Les perspectives d'évolution du secteur primaire n'incitent pas, il est vrai, à débuter dans le métier d'agriculteur. Quelles que soient les modalités d'adaptation de la politique agricole commune (PAC) sur lesquelles débouchera son bilan de santé en cours, l'orientation est en effet, sur le long terme, au déclin progressif des instruments publics de régulation et de financement . Faute de pouvoir vivre des prix de leurs productions -qui, si l'on met entre parenthèse la phase récente de flambée du cours des matières premières agricoles, n'ont cessé de diminuer au cours de la dernière décennie-, les agriculteurs français vivent aujourd'hui largement des aides publiques, nationales mais surtout européennes. Or, si cette dépendance correspond mal à la mentalité et aux valeurs paysannes de liberté et d'autonomie, elle est en même temps perçue comme un « mal nécessaire » que viendrait remettre en cause la réduction annoncée des soutiens publics. Elle aboutit à ce paradoxe d'un monde agricole contraint à revendiquer le maintien d'un système dont il désapprouve le principe, faute de pouvoir s'insérer dans un marché mondialisé que son degré de compétitivité ne lui permet pas d'affronter en l'état .

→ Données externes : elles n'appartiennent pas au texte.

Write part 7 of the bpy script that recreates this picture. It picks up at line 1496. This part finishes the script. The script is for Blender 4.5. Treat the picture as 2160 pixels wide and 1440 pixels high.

La réforme de la PAC , prévue à l'horizon 2013, ne risque pas d'impacter uniquement l'agriculture comme activité économique, mais également comme instrument d'aménagement du territoire. La logique de découplage des aides devrait en effet se poursuivre et sans doute s'achever. Les soutiens financiers seront alors entièrement octroyés de façon indépendante des productions effectivement réalisées, ce qui risque fort d'aboutir à une déprise importante dans les territoire de cultures les moins rentables, si le système ne s'accompagne pas de mesures d'orientation des productions au profit de l'équilibre économique, social et environnemental des espaces ruraux. De la même façon, la fin programmée du régime des quotas, en soumettant la fixation du prix du lait au libre jeu du marché, aboutirait à remettre en cause la pérennité même de l'élevage à l'herbe dans les zones les plus difficiles et notamment dans les territoires de montagne.
La comparaison avec les autres secteurs d'activité ne joue pas en faveur du secteur primaire. L'agriculture continue, dans un long processus, de perdre de l'importance dans le volume de richesses produites, passant de 5 % du PIB en 1978 à 2 % en 2005. Affectés par une succession d'événements exogènes -aléas climatiques, crises sanitaires, réduction des soutiens...-, les revenus des agriculteurs n'ont cessé de diminuer en valeur relative depuis 1992.
* 85 L'exploitation agricole est une unité économique à gestion unique répondant à l'un des critères de dimension suivants : au moins un hectare de superficie agricole utilisée, au moins 20 ares de cultures spécialisées ou bien au moins un autre élément de production supérieur à 1.